(Saved entries)
————————

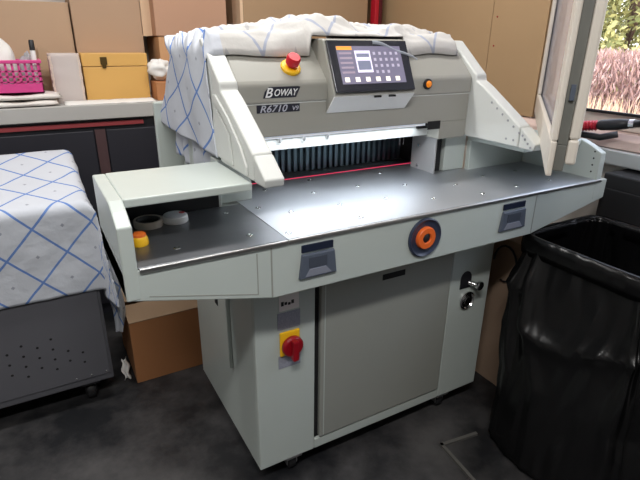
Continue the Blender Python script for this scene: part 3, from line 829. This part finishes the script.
# towels
def towel(z0, x0, x1, y0, y1, h, label, sd):
    m = MB()
    def fn(u, v):
        a = v*2*PI; n = 3.2
        cy = abs(math.cos(a))**(2/n)*(1 if math.cos(a) > 0 else -1); cz = abs(math.sin(a))**(2/n)*(1 if math.sin(a) > 0 else -1)
        e = 1-abs(2*u-1)**8*.25
        x = x0+(x1-x0)*u; hh = h*(1+.12*fbm(x*9, sd, 0))
        return V((x+.006*math.sin(a*2), (y0+y1)/2+cy*(y1-y0)/2*e+.006*fbm(x*10, a, sd), z0+hh/2*(1+cz*e) + (.004*math.sin(x*30) if cz > .5 else 0)))
    m.grid(fn, 30, 28); 
    bmesh.ops.remove_doubles(m.bm, verts=m.bm.verts[:], dist=1e-5)
    ed = [e for e in m.bm.edges if e.is_boundary]; bmesh.ops.holes_fill(m.bm, edges=ed)
    o = m.build('folded_towel', M['towel'], None, smooth=True); return tag(o, label, 'towel', 'folded towels on the bench')
towel(1.0855, -.86, -.325, 1.425, 1.62, .024, 'folded white towel, the lower one under the pink basket', 1)
towel(1.1135, -.85, -.31, 1.435, 1.62, .024, 'folded white towel, the upper one right under the pink basket', 5)
# pink basket
KX0, KX1, KY0, KY1, KZ0, KZ1 = -.63, -.372, 1.455, 1.60, 1.143, 1.278
bk = thing('plastic_basket', 'pink slotted plastic basket on the folded towels', 'basket', (-.53,1.52,KZ0))
m = MB()
m.box(KX0, KX1, KY0, KY1, KZ0, KZ0+.004)
for (x0, x1, y0, y1) in ((KX0,KX1,KY0,KY0+.004),(KX0,KX1,KY1-.004,KY1),(KX0,KX0+.004,KY0,KY1),(KX1-.004,KX1,KY0,KY1)):
    m.box(x0, x1, y0, y1, KZ0, KZ0+.040)
    for k in range(1, 4): m.box(x0, x1, y0, y1, KZ0+.022+.022*k, KZ0+.0285+.022*k)
    nx = 11 if x1-x0 > .1 else 7
    for k in range(nx):
        if x1-x0 > .1:
            a = x0+(x1-x0-.012)*k/(nx-1); m.box(a, a+.009, y0, y1, KZ0+.04, KZ1)
        else:
            a = y0+(y1-y0-.012)*k/(nx-1); m.box(x0, x1, a, a+.009, KZ0+.04, KZ1)
m.build('basket_body', M['pink'], bk)
m = MB()
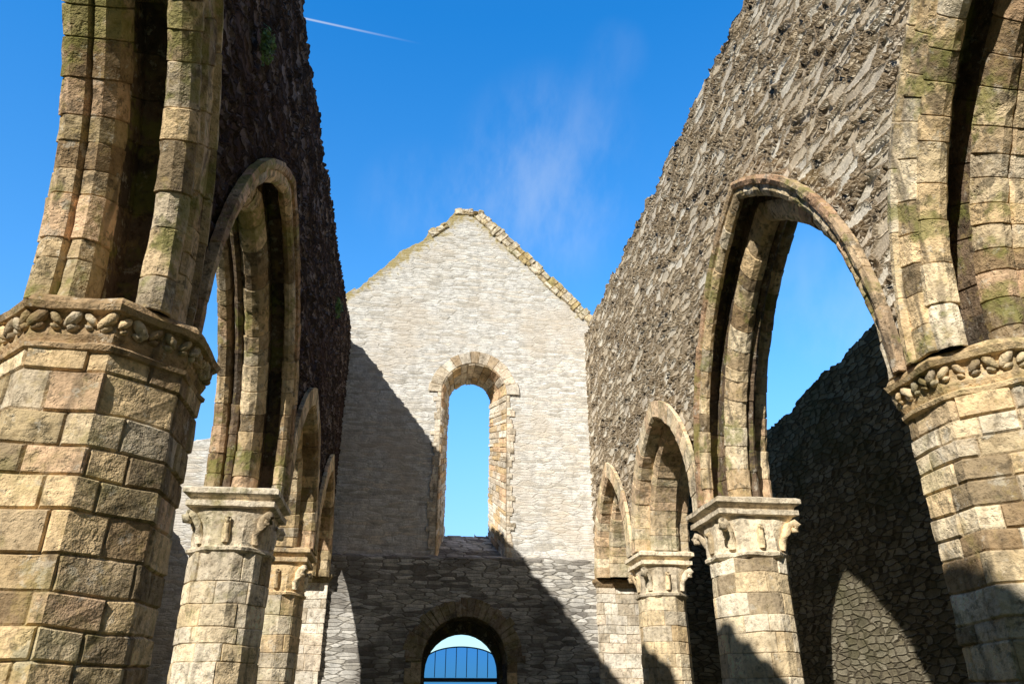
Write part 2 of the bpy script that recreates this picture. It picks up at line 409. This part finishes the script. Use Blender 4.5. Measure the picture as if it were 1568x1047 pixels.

————————

Set down every record once more, word for word, without pictures.

Continue the Blender Python script for this scene: part 3, from line 829. This part finishes the script.
# towels
def towel(z0, x0, x1, y0, y1, h, label, sd):
    m = MB()
    def fn(u, v):
        a = v*2*PI; n = 3.2
        cy = abs(math.cos(a))**(2/n)*(1 if math.cos(a) > 0 else -1); cz = abs(math.sin(a))**(2/n)*(1 if math.sin(a) > 0 else -1)
        e = 1-abs(2*u-1)**8*.25
        x = x0+(x1-x0)*u; hh = h*(1+.12*fbm(x*9, sd, 0))
        return V((x+.006*math.sin(a*2), (y0+y1)/2+cy*(y1-y0)/2*e+.006*fbm(x*10, a, sd), z0+hh/2*(1+cz*e) + (.004*math.sin(x*30) if cz > .5 else 0)))
    m.grid(fn, 30, 28); 
    bmesh.ops.remove_doubles(m.bm, verts=m.bm.verts[:], dist=1e-5)
    ed = [e for e in m.bm.edges if e.is_boundary]; bmesh.ops.holes_fill(m.bm, edges=ed)
    o = m.build('folded_towel', M['towel'], None, smooth=True); return tag(o, label, 'towel', 'folded towels on the bench')
towel(1.0855, -.86, -.325, 1.425, 1.62, .024, 'folded white towel, the lower one under the pink basket', 1)
towel(1.1135, -.85, -.31, 1.435, 1.62, .024, 'folded white towel, the upper one right under the pink basket', 5)
# pink basket
KX0, KX1, KY0, KY1, KZ0, KZ1 = -.63, -.372, 1.455, 1.60, 1.143, 1.278
bk = thing('plastic_basket', 'pink slotted plastic basket on the folded towels', 'basket', (-.53,1.52,KZ0))
m = MB()
m.box(KX0, KX1, KY0, KY1, KZ0, KZ0+.004)
for (x0, x1, y0, y1) in ((KX0,KX1,KY0,KY0+.004),(KX0,KX1,KY1-.004,KY1),(KX0,KX0+.004,KY0,KY1),(KX1-.004,KX1,KY0,KY1)):
    m.box(x0, x1, y0, y1, KZ0, KZ0+.040)
    for k in range(1, 4): m.box(x0, x1, y0, y1, KZ0+.022+.022*k, KZ0+.0285+.022*k)
    nx = 11 if x1-x0 > .1 else 7
    for k in range(nx):
        if x1-x0 > .1:
            a = x0+(x1-x0-.012)*k/(nx-1); m.box(a, a+.009, y0, y1, KZ0+.04, KZ1)
        else:
            a = y0+(y1-y0-.012)*k/(nx-1); m.box(x0, x1, a, a+.009, KZ0+.04, KZ1)
m.build('basket_body', M['pink'], bk)
m = MB()
Write part 2 of the bpy script that recreates this picture. It picks up at line 409. This part finishes the script. Use Blender 4.5. Measure the picture as if it were 1568x1047 pixels.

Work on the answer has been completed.